● **DESCRIPTION OF THE TASK**
Pull every "scene" line out of the data below.

● **COLLECTED DATA**
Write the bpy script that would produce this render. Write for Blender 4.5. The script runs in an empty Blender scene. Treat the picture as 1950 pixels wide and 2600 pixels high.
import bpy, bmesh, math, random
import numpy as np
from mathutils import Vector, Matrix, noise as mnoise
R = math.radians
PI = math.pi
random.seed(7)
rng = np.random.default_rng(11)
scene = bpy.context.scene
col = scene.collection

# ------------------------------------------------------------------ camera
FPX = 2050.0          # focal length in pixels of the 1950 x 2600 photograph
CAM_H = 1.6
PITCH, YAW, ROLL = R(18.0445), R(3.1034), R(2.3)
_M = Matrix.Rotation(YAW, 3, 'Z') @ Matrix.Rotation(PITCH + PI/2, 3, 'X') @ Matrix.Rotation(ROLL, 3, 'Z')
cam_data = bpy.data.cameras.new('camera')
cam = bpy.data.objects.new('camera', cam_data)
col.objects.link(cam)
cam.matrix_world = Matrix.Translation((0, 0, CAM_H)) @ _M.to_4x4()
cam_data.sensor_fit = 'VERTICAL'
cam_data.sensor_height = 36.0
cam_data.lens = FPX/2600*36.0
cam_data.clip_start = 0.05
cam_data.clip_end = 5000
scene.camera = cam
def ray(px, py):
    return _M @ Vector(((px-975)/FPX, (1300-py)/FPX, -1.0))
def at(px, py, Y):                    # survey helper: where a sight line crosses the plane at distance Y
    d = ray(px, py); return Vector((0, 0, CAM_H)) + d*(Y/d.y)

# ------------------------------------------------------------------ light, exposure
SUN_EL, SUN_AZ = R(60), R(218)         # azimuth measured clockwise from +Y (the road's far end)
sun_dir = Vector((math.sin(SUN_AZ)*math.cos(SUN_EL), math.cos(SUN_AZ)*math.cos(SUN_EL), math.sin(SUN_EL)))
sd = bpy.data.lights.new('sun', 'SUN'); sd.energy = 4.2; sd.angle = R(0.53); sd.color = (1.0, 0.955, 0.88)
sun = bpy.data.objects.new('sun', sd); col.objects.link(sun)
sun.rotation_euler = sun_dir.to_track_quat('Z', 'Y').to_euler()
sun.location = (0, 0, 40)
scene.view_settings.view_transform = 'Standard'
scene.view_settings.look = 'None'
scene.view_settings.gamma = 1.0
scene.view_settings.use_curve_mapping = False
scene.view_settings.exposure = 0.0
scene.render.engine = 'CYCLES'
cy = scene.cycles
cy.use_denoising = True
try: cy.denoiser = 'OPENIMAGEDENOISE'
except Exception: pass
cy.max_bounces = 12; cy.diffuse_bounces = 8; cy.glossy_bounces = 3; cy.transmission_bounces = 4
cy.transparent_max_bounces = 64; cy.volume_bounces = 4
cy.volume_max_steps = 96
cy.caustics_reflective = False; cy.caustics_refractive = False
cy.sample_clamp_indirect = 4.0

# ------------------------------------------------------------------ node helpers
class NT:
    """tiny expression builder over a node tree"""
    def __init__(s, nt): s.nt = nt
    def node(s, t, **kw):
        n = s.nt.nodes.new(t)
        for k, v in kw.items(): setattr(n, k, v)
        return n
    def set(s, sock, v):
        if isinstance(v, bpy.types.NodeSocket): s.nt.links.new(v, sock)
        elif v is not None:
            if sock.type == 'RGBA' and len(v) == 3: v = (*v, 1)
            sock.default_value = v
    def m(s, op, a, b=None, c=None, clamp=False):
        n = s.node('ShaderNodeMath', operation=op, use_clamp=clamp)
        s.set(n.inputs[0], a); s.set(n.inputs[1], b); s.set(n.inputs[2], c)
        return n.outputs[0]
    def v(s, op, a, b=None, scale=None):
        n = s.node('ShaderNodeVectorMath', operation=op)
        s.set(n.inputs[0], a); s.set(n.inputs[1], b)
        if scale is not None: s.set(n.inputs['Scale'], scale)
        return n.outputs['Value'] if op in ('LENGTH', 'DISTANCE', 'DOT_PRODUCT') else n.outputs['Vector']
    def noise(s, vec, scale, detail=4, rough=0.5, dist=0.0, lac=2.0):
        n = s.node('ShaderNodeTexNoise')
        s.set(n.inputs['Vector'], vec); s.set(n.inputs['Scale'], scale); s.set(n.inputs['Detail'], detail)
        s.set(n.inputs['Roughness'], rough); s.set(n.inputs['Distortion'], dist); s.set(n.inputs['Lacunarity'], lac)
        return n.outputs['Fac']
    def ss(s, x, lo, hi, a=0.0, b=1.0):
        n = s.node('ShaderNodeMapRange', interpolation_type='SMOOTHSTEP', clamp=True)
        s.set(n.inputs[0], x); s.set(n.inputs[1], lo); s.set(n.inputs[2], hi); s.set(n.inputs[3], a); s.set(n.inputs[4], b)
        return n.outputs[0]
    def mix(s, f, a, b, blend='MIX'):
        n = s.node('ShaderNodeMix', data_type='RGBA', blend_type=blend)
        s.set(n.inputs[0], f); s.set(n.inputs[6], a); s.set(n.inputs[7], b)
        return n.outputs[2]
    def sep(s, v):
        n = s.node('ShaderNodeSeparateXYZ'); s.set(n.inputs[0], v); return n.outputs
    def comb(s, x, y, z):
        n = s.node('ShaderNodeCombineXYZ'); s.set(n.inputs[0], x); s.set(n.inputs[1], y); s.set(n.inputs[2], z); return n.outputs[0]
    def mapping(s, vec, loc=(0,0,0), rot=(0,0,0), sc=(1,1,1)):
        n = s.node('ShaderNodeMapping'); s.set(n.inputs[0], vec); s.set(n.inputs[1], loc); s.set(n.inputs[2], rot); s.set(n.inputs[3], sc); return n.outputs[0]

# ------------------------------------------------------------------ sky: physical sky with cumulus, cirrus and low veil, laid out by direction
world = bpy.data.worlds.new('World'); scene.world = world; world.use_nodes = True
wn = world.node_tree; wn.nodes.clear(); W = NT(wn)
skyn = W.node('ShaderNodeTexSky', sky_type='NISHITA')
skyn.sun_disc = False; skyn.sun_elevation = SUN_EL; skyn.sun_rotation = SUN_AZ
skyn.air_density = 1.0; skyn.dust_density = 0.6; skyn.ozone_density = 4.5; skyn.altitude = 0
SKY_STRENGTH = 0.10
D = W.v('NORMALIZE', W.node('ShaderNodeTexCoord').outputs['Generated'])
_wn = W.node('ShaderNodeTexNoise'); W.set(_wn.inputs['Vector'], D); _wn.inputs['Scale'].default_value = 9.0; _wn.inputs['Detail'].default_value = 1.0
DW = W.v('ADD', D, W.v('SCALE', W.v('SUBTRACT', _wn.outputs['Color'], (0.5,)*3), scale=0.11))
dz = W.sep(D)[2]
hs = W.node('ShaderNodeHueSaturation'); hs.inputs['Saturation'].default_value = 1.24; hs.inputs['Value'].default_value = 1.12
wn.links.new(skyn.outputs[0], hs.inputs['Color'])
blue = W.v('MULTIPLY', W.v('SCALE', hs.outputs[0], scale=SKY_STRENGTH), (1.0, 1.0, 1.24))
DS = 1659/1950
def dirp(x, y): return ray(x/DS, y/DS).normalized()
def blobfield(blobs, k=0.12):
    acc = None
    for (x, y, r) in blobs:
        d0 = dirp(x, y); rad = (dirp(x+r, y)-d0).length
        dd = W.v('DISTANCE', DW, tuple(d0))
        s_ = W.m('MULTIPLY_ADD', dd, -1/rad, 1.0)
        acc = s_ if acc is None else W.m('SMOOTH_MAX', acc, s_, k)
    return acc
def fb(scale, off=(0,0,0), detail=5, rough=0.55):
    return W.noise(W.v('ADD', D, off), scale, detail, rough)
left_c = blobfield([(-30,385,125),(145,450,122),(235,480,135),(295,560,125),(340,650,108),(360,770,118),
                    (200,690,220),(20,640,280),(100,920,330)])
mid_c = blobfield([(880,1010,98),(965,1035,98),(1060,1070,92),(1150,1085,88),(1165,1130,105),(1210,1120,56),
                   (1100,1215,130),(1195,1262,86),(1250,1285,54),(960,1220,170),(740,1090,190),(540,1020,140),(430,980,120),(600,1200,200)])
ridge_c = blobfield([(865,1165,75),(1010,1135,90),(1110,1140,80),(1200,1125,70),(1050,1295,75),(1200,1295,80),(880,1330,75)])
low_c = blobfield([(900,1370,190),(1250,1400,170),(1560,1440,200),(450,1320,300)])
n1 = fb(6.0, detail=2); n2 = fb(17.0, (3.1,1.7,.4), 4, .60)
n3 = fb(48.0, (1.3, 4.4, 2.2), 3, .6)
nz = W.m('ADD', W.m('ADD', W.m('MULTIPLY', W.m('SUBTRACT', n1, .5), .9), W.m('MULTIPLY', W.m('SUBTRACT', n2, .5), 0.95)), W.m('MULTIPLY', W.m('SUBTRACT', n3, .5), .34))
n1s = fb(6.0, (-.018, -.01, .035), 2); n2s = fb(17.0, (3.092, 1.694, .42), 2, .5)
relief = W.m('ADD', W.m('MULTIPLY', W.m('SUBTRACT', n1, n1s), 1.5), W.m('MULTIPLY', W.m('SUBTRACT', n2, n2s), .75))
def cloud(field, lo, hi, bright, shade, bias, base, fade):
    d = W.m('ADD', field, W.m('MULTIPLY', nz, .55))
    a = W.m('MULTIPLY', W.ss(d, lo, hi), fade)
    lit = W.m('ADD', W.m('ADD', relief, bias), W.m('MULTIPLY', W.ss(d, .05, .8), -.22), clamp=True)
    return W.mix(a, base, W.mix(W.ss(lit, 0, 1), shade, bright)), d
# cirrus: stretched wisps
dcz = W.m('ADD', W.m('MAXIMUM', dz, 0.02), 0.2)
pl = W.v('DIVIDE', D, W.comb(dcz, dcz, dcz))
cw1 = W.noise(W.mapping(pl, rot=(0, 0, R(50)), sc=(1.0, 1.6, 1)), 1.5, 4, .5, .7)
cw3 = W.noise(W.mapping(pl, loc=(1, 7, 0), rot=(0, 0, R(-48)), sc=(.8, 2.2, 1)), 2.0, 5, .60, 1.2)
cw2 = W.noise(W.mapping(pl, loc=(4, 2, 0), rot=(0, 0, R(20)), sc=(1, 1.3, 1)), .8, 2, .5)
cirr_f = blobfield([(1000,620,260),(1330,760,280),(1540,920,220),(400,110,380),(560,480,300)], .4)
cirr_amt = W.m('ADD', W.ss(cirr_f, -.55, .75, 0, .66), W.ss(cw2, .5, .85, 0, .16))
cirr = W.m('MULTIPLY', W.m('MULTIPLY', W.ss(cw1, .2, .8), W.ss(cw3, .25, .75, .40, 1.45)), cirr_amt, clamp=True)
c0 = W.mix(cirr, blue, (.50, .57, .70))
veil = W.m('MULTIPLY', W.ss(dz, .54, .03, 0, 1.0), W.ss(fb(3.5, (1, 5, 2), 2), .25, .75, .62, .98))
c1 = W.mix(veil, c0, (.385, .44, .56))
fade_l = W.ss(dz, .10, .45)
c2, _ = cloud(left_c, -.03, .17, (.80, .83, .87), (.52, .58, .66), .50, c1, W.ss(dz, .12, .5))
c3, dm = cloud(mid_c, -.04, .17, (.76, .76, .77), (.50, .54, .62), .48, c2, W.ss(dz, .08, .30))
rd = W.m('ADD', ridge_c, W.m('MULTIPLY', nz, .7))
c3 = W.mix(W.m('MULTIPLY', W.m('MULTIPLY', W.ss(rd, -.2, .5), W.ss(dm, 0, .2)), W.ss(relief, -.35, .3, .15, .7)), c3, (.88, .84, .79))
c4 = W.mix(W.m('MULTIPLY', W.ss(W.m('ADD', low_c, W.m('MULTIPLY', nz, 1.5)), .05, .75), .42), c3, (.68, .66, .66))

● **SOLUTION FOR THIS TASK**
Write the bpy script that would produce this render. Write for Blender 4.5. The script runs in an empty Blender scene. Treat the picture as 1950 pixels wide and 2600 pixels high.
scene = bpy.context.scene
col = scene.collection
scene.camera = cam
scene.view_settings.view_transform = 'Standard'
scene.view_settings.look = 'None'
scene.view_settings.gamma = 1.0
scene.view_settings.use_curve_mapping = False
scene.view_settings.exposure = 0.0
scene.render.engine = 'CYCLES'
cy = scene.cycles
world = bpy.data.worlds.new('World'); scene.world = world; world.use_nodes = True